Combinant ces dispositions avec celles de l’article 662 du Code civil, selon lequel « l’un des voisins ne peut pratiquer dans le corps d’un mur mitoyen aucun enfoncement, ni y appliquer ou appuyer aucun ouvrage sans le consentement de l’autre », il a été jugé que l’ensemble des propriétaires communs du mur mitoyens devaient être considérés comme les propriétaires apparents de celui-ci et que la demande de permis de construire prévoyant un appui contre un mur mitoyen, sans la preuve du consentement des autres propriétaires de ce mur, entachaient d’illégalité l’autorisation de construire délivrée (Conseil d’Etat, 10 octobre 2007, Cne de Toulouse, req. n°248908).
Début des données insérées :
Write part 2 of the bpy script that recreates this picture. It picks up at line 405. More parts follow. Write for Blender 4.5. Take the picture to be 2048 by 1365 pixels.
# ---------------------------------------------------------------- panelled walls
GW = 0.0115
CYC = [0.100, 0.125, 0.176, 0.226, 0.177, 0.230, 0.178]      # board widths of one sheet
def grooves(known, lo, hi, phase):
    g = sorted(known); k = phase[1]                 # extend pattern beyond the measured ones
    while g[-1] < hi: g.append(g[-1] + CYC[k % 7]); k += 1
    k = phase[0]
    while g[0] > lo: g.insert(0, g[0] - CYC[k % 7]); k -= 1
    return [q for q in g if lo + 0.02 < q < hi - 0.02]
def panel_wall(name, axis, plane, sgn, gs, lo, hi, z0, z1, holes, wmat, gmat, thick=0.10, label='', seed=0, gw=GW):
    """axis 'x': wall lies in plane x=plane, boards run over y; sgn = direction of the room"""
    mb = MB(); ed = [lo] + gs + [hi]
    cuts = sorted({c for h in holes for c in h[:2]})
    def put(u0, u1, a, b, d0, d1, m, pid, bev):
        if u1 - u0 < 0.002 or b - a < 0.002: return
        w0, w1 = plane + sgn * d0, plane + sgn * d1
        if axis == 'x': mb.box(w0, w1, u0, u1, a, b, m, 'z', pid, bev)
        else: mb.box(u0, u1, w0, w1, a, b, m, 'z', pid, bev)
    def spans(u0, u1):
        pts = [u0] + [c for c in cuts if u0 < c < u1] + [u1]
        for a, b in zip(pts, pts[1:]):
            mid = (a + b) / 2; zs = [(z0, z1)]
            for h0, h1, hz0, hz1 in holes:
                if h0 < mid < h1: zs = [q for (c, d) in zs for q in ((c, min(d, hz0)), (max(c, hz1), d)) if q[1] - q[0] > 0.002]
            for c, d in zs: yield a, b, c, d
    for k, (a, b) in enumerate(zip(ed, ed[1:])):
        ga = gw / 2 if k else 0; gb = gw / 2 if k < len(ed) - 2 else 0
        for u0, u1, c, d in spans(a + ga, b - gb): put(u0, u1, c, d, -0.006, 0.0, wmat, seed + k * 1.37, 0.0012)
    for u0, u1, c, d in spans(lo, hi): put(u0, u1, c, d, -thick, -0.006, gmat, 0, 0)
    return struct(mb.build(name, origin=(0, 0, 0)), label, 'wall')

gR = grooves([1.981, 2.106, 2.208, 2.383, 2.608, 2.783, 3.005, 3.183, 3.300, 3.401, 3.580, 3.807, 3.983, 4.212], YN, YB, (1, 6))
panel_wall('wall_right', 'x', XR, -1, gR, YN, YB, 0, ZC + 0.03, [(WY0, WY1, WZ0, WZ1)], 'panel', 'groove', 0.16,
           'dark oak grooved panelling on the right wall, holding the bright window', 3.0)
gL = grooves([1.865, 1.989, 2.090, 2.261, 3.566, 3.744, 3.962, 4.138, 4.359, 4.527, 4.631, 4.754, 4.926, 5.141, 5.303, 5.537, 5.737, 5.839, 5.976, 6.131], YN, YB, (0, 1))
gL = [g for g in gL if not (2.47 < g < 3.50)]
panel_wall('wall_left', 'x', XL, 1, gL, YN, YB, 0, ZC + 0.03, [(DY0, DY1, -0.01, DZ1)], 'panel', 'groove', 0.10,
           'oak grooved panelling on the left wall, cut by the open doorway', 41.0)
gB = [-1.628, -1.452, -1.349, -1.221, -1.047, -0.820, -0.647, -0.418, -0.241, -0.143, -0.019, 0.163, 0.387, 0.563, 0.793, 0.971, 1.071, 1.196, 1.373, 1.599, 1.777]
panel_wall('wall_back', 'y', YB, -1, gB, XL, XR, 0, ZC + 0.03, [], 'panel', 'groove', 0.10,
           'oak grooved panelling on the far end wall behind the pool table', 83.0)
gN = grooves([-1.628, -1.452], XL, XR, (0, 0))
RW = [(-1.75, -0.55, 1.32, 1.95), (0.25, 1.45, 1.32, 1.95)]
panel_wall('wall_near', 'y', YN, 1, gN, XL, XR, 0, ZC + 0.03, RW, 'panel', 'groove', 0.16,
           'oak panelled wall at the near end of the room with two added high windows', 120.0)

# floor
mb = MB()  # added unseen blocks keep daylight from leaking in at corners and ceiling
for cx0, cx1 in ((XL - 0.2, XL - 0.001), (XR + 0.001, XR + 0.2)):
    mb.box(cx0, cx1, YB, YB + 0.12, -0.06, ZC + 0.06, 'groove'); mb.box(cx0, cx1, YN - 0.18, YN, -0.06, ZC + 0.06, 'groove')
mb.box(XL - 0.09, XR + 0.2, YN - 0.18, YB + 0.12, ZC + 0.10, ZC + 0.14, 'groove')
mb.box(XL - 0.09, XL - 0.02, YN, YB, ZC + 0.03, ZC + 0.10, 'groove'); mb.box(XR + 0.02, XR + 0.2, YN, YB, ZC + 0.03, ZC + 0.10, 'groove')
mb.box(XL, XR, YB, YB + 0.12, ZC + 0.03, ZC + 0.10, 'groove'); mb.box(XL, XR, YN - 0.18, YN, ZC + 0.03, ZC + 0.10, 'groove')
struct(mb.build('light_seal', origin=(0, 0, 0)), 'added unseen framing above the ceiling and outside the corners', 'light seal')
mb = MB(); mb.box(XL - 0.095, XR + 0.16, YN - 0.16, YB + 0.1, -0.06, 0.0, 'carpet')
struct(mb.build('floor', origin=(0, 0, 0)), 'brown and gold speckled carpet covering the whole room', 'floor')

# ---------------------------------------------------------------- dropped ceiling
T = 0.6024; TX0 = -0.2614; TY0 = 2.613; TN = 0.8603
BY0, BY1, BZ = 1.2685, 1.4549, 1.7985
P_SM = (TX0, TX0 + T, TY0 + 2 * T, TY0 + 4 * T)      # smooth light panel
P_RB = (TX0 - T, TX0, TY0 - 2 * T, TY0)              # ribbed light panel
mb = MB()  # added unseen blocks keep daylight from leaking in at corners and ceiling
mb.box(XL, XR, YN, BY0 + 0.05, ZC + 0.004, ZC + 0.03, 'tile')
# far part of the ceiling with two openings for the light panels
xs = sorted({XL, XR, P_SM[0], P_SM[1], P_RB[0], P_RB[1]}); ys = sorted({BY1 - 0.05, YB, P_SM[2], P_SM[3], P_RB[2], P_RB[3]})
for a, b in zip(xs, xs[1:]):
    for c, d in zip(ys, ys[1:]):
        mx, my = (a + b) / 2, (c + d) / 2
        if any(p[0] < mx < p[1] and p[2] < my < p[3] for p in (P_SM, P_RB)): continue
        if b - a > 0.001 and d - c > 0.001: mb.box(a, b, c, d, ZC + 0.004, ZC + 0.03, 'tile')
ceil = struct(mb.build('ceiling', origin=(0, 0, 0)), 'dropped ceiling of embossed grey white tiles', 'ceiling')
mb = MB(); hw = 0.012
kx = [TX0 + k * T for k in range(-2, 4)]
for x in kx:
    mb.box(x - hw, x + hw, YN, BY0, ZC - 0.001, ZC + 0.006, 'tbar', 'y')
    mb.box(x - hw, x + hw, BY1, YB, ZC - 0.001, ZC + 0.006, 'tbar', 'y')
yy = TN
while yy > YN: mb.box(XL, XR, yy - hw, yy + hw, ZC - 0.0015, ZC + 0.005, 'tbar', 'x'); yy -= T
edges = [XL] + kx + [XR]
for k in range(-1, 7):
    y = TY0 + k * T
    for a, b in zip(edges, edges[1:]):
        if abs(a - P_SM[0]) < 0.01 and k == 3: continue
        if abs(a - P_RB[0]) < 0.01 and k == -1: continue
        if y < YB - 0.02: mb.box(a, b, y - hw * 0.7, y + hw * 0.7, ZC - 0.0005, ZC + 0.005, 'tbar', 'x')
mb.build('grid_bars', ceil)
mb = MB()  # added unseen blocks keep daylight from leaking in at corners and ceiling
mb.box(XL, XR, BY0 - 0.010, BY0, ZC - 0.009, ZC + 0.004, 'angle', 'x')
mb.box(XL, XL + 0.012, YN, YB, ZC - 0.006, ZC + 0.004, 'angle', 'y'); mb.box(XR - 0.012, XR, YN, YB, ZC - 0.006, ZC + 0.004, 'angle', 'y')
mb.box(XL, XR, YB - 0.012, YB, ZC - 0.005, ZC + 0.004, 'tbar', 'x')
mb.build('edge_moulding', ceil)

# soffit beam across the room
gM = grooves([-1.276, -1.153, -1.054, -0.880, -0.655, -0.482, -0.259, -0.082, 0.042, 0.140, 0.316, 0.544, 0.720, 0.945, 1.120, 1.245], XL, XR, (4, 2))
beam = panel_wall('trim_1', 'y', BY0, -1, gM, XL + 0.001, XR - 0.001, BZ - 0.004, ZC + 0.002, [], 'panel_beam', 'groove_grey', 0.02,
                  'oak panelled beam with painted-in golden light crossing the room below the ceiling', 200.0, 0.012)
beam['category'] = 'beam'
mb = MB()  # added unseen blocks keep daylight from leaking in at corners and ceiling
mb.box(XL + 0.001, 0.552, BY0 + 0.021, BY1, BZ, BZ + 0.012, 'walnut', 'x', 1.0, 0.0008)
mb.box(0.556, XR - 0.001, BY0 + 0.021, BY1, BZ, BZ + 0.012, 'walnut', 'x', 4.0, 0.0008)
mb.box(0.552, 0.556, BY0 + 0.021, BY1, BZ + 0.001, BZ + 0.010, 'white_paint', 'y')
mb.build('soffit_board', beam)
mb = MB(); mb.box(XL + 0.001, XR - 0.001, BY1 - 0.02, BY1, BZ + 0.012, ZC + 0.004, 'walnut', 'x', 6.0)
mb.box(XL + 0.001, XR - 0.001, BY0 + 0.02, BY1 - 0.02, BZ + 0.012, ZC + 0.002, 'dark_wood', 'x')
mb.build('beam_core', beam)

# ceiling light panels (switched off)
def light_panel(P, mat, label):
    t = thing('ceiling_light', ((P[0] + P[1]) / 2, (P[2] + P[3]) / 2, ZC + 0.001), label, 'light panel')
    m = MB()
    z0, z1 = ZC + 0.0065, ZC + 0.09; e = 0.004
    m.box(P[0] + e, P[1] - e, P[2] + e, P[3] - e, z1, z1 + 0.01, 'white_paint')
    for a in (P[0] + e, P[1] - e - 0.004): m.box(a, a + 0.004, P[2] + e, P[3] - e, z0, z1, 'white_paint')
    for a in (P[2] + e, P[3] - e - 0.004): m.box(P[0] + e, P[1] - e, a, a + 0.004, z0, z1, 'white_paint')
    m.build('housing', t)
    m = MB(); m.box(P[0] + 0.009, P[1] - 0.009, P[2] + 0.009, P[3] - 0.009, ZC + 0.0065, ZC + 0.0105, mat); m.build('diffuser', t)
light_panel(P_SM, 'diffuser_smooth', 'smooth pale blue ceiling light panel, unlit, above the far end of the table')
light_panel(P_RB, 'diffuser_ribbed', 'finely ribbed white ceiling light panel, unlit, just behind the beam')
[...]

Il semble désormais que cette jurisprudence soit abandonnée concernant les autorisations délivrées à compter du 1er octobre 2007, date d’entrée en vigueur du nouvel article R. 423-1 du Code de l’urbanisme, selon lequel il suffirait désormais d’attester être autorisé à exécuter les travaux pour échapper au couperet de l’article 662 du Code civil, dès lors que l’existence de manœuvres frauduleuses du pétitionnaire n’a pu être démontrée (Conseil d’Etat, 15 février 2012, Mme Quennesson, req. n°341235, cependant rendu en matière de copropriété).
Dans le présent arrêt, le Conseil d’Etat censure la Cour administrative d’appel de Marseille d’avoir fait application de cette jurisprudence au permis de construire initial, alors que le maire n’avait été informé de l’existence du mur mitoyen que postérieurement à la date de délivrance de ce permis, sans avoir relevé préalablement l’existence d’une fraude.
Ainsi, le Conseil d’Etat introduit dans sa jurisprudence rendue sous l’ancien article R. 421-1 la nécessité de démontrer l’existence d’une fraude, pour le cas où le maire n’était pas informé de l’existence du mur mitoyen avant la date du permis litigieux.
En l’espèce, le Conseil d’Etat statuant au fond relève précisément l’existence d’une fraude, dans le fait que le promoteur a omis de faire figurer dans le dossier de demande de permis de construire, le mur présumé mitoyen sur lequel une partie des constructions prend appui.
En effet, le Conseil d’Etat considère qu’en produisant des plans erronés à l’appui de sa demande de permis de construire initiale, le promoteur s’est livré à une manœuvre de nature à induire en erreur la commune, alors que ce mur mitoyen était notamment signalé dans un procès-verbal de bornage à son contradictoire et antérieur au permis litigieux.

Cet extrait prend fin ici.